The increased funding that front-line groups received during the midterm cycle allowed them to dramatically expand their reach, internal capacity, and program prowess. Many are now orders of magnitude stronger, smarter, and more effective than they were 18 months ago. Yet, if this post-election funding cycle follows previous patterns, donors will now cut funding to grassroots and civic engagement organizations. As a result, much of the scale and talent these groups built over the last 18 months will disappear—and need to be rebuilt from scratch in two years.

Retaining and further engaging tens of thousands of energized community and issue leaders, many of whom now have the skills, relationships, and ambitions to carry on the work that brought them to the election in the first place, can help revitalize the country’s troubled public sphere. With steady financial support, groups can identify and train new talent, continue to strengthen organizational capacity and outreach, and help equip communities with ever-greater voice and understanding of the policies that affect them. This is the unique and invaluable role of public charities that do civic engagement and grassroots organizing—groups that maintain authentic, intimate, day-to-day ties to communities and their priorities. The stronger such groups’ off-cycle community engagement is, the better prepared they will be during the next election season, and the more they can do to help repair our public sphere in the meantime.

#2 – Support policy organizations and think tanks, especially in states. 

In addition to front-line groups that engage the public, organizations that engage legislators and officeholders are also critical. When donors think about the social change infrastructure, especially in states, they often overlook the analysis and oversight these groups provide both to public officials and to advocacy groups. These are the groups, for example, that help ballot measures overcome legislative resistance and administrative lethargy to advance the will of the people. With hundreds of new people taking office–including governors, state legislators, and other state, county, and municipal officials–the work of nonpartisan policy experts who can help connect the dots between public officials, the public will, and intelligent policy is crucial.

#3 – Continue to support capacity building and technical assistance, especially data, research, and other digital tools.

In the last decade, nonpartisan civic engagement and grassroots organizing groups have benefited from a growing ecosystem of digital tools and apps, rich data sets and lists, and messaging and targeting models that help them better reach and serve their constituencies.  Most of these tools were originally designed for voter engagement, but they have now become essential year-round platforms for running every kind of education, mobilization, advocacy, and power-building program.
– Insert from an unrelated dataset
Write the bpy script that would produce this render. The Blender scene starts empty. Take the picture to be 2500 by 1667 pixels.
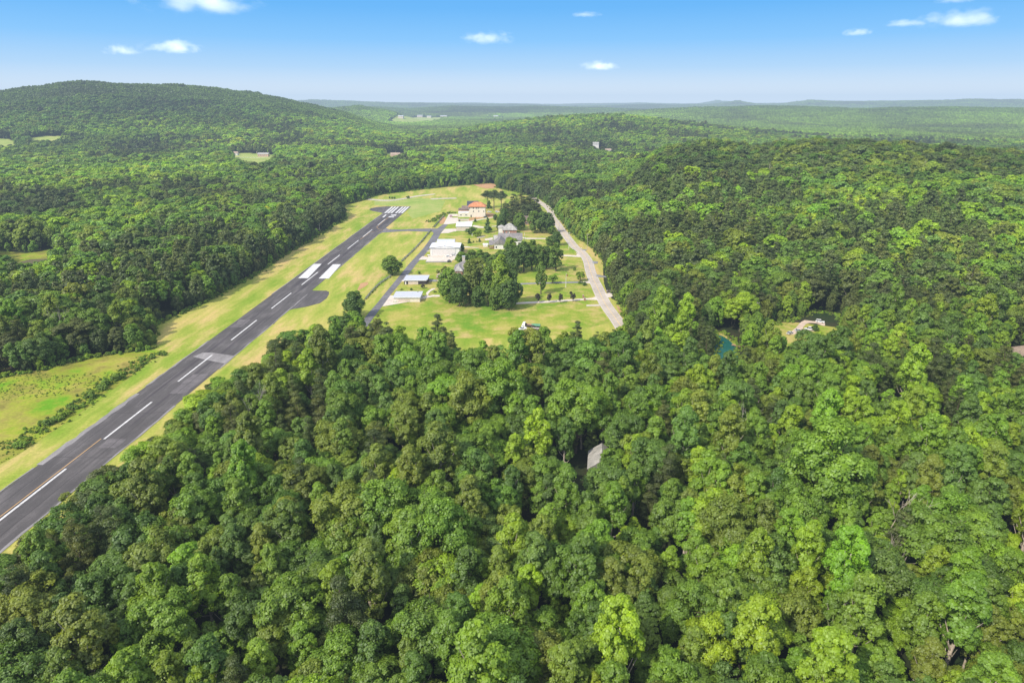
import bpy, bmesh, math, random
import numpy as np
from mathutils import Vector, Matrix, Euler
from mathutils.geometry import tessellate_polygon

random.seed(11)
RNG = np.random.default_rng(11)
scene = bpy.context.scene
COL = scene.collection

# ------------------------------------------------------------------ camera
CAM_H = 120.0
FPX = 1600.0            # focal length in pixels of the 2500 x 1667 photograph
TH = math.atan((833.5 - 250.0) / FPX)
cam_d = bpy.data.cameras.new('camera')
cam_d.sensor_width = 36.0
cam_d.lens = FPX / 2500.0 * 36.0
cam_d.clip_start = 1.0
cam_d.clip_end = 80000.0
cam = bpy.data.objects.new('camera', cam_d)
COL.objects.link(cam)
cam.location = (0, 0, CAM_H)
cam.rotation_euler = (math.pi / 2 - TH, 0, 0)
scene.camera = cam

def ray(px, py):
    u = (px - 1250.0) / FPX
    v = (833.5 - py) / FPX
    return u, math.cos(TH) + v * math.sin(TH), -math.sin(TH) + v * math.cos(TH)

def at(px, py, z=0.0):
    """ground position (height z) seen at a pixel of the photograph"""
    dx, dy, dz = ray(px, py)
    s = (z - CAM_H) / dz
    return (dx * s, dy * s)

def frame(k, ox, oy):
    return lambda x, y, z=0.0: at(ox + x / k, oy + y / k, z)
PD = frame(0.9408, 0, 0)            # whole photo as first viewed
PA = frame(3.36, 840, 430)
PB = frame(7.84, 1050, 460)
PC = frame(6.533, 1200, 600)
PR = frame(2.94, 1700, 700)
PE = frame(7.84, 920, 600)
PF = frame(7.467, 1290, 430)
PH = frame(13.067, 1030, 480)
PI_ = frame(13.067, 1030, 580)
PN = frame(16.8, 890, 490)
PL = frame(2.352, 0, 480)
PQ = frame(13.067, 1880, 740)
PT = frame(19.6, 1240, 770)

def to_px(x, y, z):
    yy = y * math.cos(TH) - (z - CAM_H) * math.sin(TH)
    zz = y * math.sin(TH) + (z - CAM_H) * math.cos(TH)
    return 1250 + FPX * x / yy, 833.5 - FPX * zz / yy

def px_per_m(x, y, z=0.0):
    return FPX / (y * math.cos(TH) - (z - CAM_H) * math.sin(TH))

# ------------------------------------------------------------------ tagging helpers
def tag(o, label=None, cat=None, group=None, kind=None):
    if label: o['label'] = label
    if cat: o['category'] = cat
    if group: o['group'] = group
    if kind: o['kind'] = kind
    return o

def empty(name, loc, rz=0.0, label=None, cat=None, group=None):
    o = bpy.data.objects.new(name, None)
    o.empty_display_size = 1.0
    COL.objects.link(o)
    o.location = loc if len(loc) == 3 else (loc[0], loc[1], 0.0)
    o.rotation_euler = (0, 0, rz)
    return tag(o, label, cat, group)

def link_mesh(name, me, parent=None):
    o = bpy.data.objects.new(name, me)
    COL.objects.link(o)
    if parent: o.parent = parent
    return o

class MB:
    """collects simple shapes for ONE mesh object"""
    def __init__(s): s.v = []; s.f = []
    def quad(s, a, b, c, d):
        n = len(s.v); s.v += [a, b, c, d]; s.f.append((n, n + 1, n + 2, n + 3)); return s
    def tri(s, a, b, c):
        n = len(s.v); s.v += [a, b, c]; s.f.append((n, n + 1, n + 2)); return s
    def box(s, x0, x1, y0, y1, z0, z1):
        n = len(s.v)
        s.v += [(x0, y0, z0), (x1, y0, z0), (x1, y1, z0), (x0, y1, z0), (x0, y0, z1), (x1, y0, z1), (x1, y1, z1), (x0, y1, z1)]
        s.f += [tuple(n + i for i in q) for q in ((0, 3, 2, 1), (4, 5, 6, 7), (0, 1, 5, 4), (1, 2, 6, 5), (2, 3, 7, 6), (3, 0, 4, 7))]
        return s
    def hull8(s, b, t):
        """bottom ring b and top ring t of 4 points each"""
        n = len(s.v); s.v += list(b) + list(t)
        s.f += [tuple(n + i for i in q) for q in ((0, 3, 2, 1), (4, 5, 6, 7), (0, 1, 5, 4), (1, 2, 6, 5), (2, 3, 7, 6), (3, 0, 4, 7))]
        return s
    def gable(s, x0, x1, y0, y1, z0, h, axis='x', t=0.25):
        """solid pitched roof, ridge along axis, thickness t"""
        if axis == 'x':
            ym = (y0 + y1) / 2
            P = [(y0, z0), (y1, z0), (y1, z0 + t), (ym, z0 + h + t), (y0, z0 + t)]
            A = [(x0, p[0], p[1]) for p in P]; B = [(x1, p[0], p[1]) for p in P]
        else:
            xm = (x0 + x1) / 2
            P = [(x0, z0), (x1, z0), (x1, z0 + t), (xm, z0 + h + t), (x0, z0 + t)]
            A = [(p[0], y0, p[1]) for p in P]; B = [(p[0], y1, p[1]) for p in P]
        n = len(s.v); s.v += A + B; m = 5
        s.f += [tuple(range(n, n + m)), tuple(range(n + 2 * m - 1, n + m - 1, -1))]
        for i in range(m):
            j = (i + 1) % m
            s.f.append((n + i, n + m + i, n + m + j, n + j))
        return s
    def hip(s, x0, x1, y0, y1, z0, h, inset, t=0.25, axis='x'):
        n = len(s.v)
        s.v += [(x0, y0, z0), (x1, y0, z0), (x1, y1, z0), (x0, y1, z0), (x0, y0, z0 + t), (x1, y0, z0 + t), (x1, y1, z0 + t), (x0, y1, z0 + t)]
        if axis == 'x':
            ym = (y0 + y1) / 2
            s.v += [(x0 + inset, ym, z0 + h + t), (x1 - inset, ym, z0 + h + t)]
            top = ((4, 5, 9, 8), (5, 6, 9), (6, 7, 8, 9), (7, 4, 8))
        else:
            xm = (x0 + x1) / 2
            s.v += [(xm, y0 + inset, z0 + h + t), (xm, y1 - inset, z0 + h + t)]
            top = ((4, 5, 8), (5, 6, 9, 8), (6, 7, 9), (7, 4, 8, 9))
        s.f += [tuple(n + i for i in q) for q in ((0, 3, 2, 1), (0, 1, 5, 4), (1, 2, 6, 5), (2, 3, 7, 6), (3, 0, 4, 7)) + top]
        return s
    def tube(s, a, b, r0, r1=None, k=8, caps=True):
        r1 = r0 if r1 is None else r1
        a = Vector(a); b = Vector(b); d = (b - a)
        if d.length < 1e-6: return s
        d.normalize()
        u = d.orthogonal().normalized(); w = d.cross(u)
        n = len(s.v)
        for c, r in ((a, r0), (b, r1)):
            for i in range(k):
                q = 2 * math.pi * i / k
                p = c + (u * math.cos(q) + w * math.sin(q)) * r
                s.v.append(tuple(p))
        for i in range(k):
            j = (i + 1) % k
            s.f.append((n + i, n + j, n + k + j, n + k + i))
        if caps:
            s.f.append(tuple(n + i for i in reversed(range(k)))); s.f.append(tuple(n + k + i for i in range(k)))
        return s
    def poly(s, pts, z):
        if isinstance(z, (int, float)): P = [(p[0], p[1], z) for p in pts]
        else: P = [(p[0], p[1], z(p[0], p[1])) for p in pts]
        tris = tessellate_polygon([[Vector((p[0], p[1], 0)) for p in P]])
        n = len(s.v); s.v += P
        for t in tris:
            a, b, c = (P[i] for i in t)
            cr = (b[0] - a[0]) * (c[1] - a[1]) - (b[1] - a[1]) * (c[0] - a[0])
            s.f.append(tuple(n + i for i in (t if cr > 0 else reversed(t))))
        return s
    def build(s, name, mat, parent=None, smooth=False):
        me = bpy.data.meshes.new(name)
        me.from_pydata(s.v, [], s.f)
        if mat: me.materials.append(mat)
        if smooth:
            for p in me.polygons: p.use_smooth = True
        me.update()
        return link_mesh(name, me, parent)

# ------------------------------------------------------------------ materials
def new_mat(name):
    m = bpy.data.materials.new(name); m.use_nodes = True
    nt = m.node_tree; nt.nodes.clear()
    out = nt.nodes.new('ShaderNodeOutputMaterial')
    return m, nt, out

def N(nt, t, **kw):
    n = nt.nodes.new(t)
    for k, v in kw.items():
        if k.startswith('i_'):
            key = k[2:]
            key = int(key) if key.isdigit() else key.replace('_', ' ')
            n.inputs[key].default_value = v
        else: setattr(n, k, v)
    return n

def noise(nt, vec, scale, detail=4.0, rough=0.55):
    n = N(nt, 'ShaderNodeTexNoise'); n.inputs['Scale'].default_value = scale
    n.inputs['Detail'].default_value = detail; n.inputs['Roughness'].default_value = rough
    if vec is not None: nt.links.new(vec, n.inputs['Vector'])
    return n.outputs['Fac']

def ramp(nt, fac, stops, interp='LINEAR'):
    r = N(nt, 'ShaderNodeValToRGB'); cr = r.color_ramp; cr.interpolation = interp
    while len(cr.elements) < len(stops): cr.elements.new(0.5)
    for e, (p, c) in zip(cr.elements, stops):
        e.position = p; e.color = (c[0], c[1], c[2], 1) if len(c) == 3 else c
    nt.links.new(fac, r.inputs['Fac'])
    return r.outputs['Color']

def mixc(nt, fac, a, b, mode='MIX'):
    m = N(nt, 'ShaderNodeMix', data_type='RGBA', blend_type=mode)
    for sock, v in ((m.inputs['Factor'], fac), (m.inputs['A'], a), (m.inputs['B'], b)):
        pass
    def put(sock, v):
        if hasattr(v, 'is_output') or isinstance(v, bpy.types.NodeSocket): nt.links.new(v, sock)
        elif isinstance(v, (int, float)): sock.default_value = v
        else: sock.default_value = (v[0], v[1], v[2], 1)
    put(m.inputs[0], fac); put(m.inputs[6], a); put(m.inputs[7], b)
    return m.outputs[2]

def mathn(nt, op, a, b=None, clamp=False):
    m = N(nt, 'ShaderNodeMath', operation=op, use_clamp=clamp)
    for i, v in enumerate((a, b)):
        if v is None: continue
        if isinstance(v, bpy.types.NodeSocket): nt.links.new(v, m.inputs[i])
        else: m.inputs[i].default_value = v
    return m.outputs[0]

def pbsdf(nt, out, col, rough=0.8, spec=0.3, bump=None, metal=0.0):
    b = N(nt, 'ShaderNodeBsdfPrincipled')
    if isinstance(col, bpy.types.NodeSocket): nt.links.new(col, b.inputs['Base Color'])
    else: b.inputs['Base Color'].default_value = (*col, 1)
    b.inputs['Roughness'].default_value = rough
    b.inputs['Specular IOR Level'].default_value = spec
    b.inputs['Metallic'].default_value = metal
    if bump is not None:
        bp = N(nt, 'ShaderNodeBump'); bp.inputs['Strength'].default_value = bump[1]
        bp.inputs['Distance'].default_value = bump[2] if len(bump) > 2 else 0.1
        nt.links.new(bump[0], bp.inputs['Height']); nt.links.new(bp.outputs[0], b.inputs['Normal'])
    nt.links.new(b.outputs[0], out.inputs['Surface'])
    return b

def pos(nt, scale=None):
    g = N(nt, 'ShaderNodeNewGeometry').outputs['Position']
    if scale is None: return g
    m = N(nt, 'ShaderNodeMapping'); m.inputs['Scale'].default_value = scale
    nt.links.new(g, m.inputs['Vector'])
    return m.outputs[0]

def objco(nt, scale=None):
    g = N(nt, 'ShaderNodeTexCoord').outputs['Object']
    if scale is None: return g
    m = N(nt, 'ShaderNodeMapping'); m.inputs['Scale'].default_value = scale
    nt.links.new(g, m.inputs['Vector'])
    return m.outputs[0]

def simple(name, col, rough=0.7, spec=0.3, var=0.12, scale=0.6, metal=0.0):
    """plain paint or plaster with blotches and streaks"""
    m, nt, out = new_mat(name)
    n1 = noise(nt, objco(nt), scale, 5.0)
    n2 = noise(nt, objco(nt, (1.5, 1.5, 0.15)), scale * 3, 3.0)
    f = mathn(nt, 'ADD', mathn(nt, 'MULTIPLY', n1, 0.6), mathn(nt, 'MULTIPLY', n2, 0.4))
    lo = tuple(c * (1 - var * 1.6) for c in col); hi = tuple(min(1, c * (1 + var)) for c in col)
    c = ramp(nt, f, [(0.3, lo), (0.7, hi)])
    pbsdf(nt, out, c, rough, spec, metal=metal)
    return m

def ribbed(name, col, period=0.6, rough=0.45, axis=0, var=0.1):
    """ribbed sheet metal"""
    m, nt, out = new_mat(name)
    w = N(nt, 'ShaderNodeTexWave', wave_type='BANDS', bands_direction='XYZ'[axis])
    w.inputs['Scale'].default_value = 0.314 / period
    nt.links.new(objco(nt), w.inputs['Vector'])
    n1 = noise(nt, objco(nt), 0.25, 5.0)
    n2 = noise(nt, objco(nt, (0.4, 4, 1) if axis else (4, 0.4, 1)), 0.5, 3.0)
    f = mathn(nt, 'ADD', mathn(nt, 'MULTIPLY', n1, 0.5), mathn(nt, 'MULTIPLY', n2, 0.5))
    c = ramp(nt, f, [(0.3, tuple(q * (1 - 1.5 * var) for q in col)), (0.65, col)])
    c2 = mixc(nt, mathn(nt, 'MULTIPLY', w.outputs['Fac'], 0.18), c, tuple(q * 0.5 for q in col))
    pbsdf(nt, out, c2, rough, 0.4, (w.outputs['Fac'], 0.5, 0.04))
    return m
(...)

Simply put, we are on the path to putting tools, technology, and infrastructure that was once available only to billion-dollar presidential campaigns and corporate marketers into the hands of front-line groups, and networking them through information-sharing hubs and platforms that can greatly expand their collective knowledge, responsiveness, and impact.

#4 – Invest in strengthening the pillars of democracy and democratic institutions.

In addition to the important work described above, the pillars of our democratic institutions and processes need to be defended and strengthened. Several pro-democracy ballot measures passed, in both red and blue states. These will need to be implemented. And there is much more to do. As we saw again this cycle, in many jurisdictions, voting is needlessly complex and difficult. Outdated and burdensome procedures, technologies, and security assumptions effectively discourage participation. Implementing reliable alternatives such as automatic voter registration, portable registration, election-day registration, and easy to obtain voter IDs are all nonpartisan, low-cost, and commonsense avenues donors can support. States that have modernized their registration and voting processes in these ways see the highest voter turnout rates.

Perhaps the most important near-term civic event is the 2020 Census, which will produce the data set that will inform redistricting efforts in 2021 and provide the basis for determining future government support programs.  Both national and place-based philanthropic support for the Census will be crucial to ensuring a fair and accurate count.

These are just a few of the avenues donors and their grantee partners can pursue to build on civic engagement progress made during the midterms. We are reminded today and continually that democracy and its well-being is our endless task: there is no off season. Philanthropy, and the independent sector broadly, by virtue of its tax-exempt status and public interest mandate, has a special duty to support democracy’s health and functioning. In the current moment, funders have an opportunity to answer that call in new ways, build on growing levels of engagement and interest, and help strengthen our democracy for future generations. They should take it.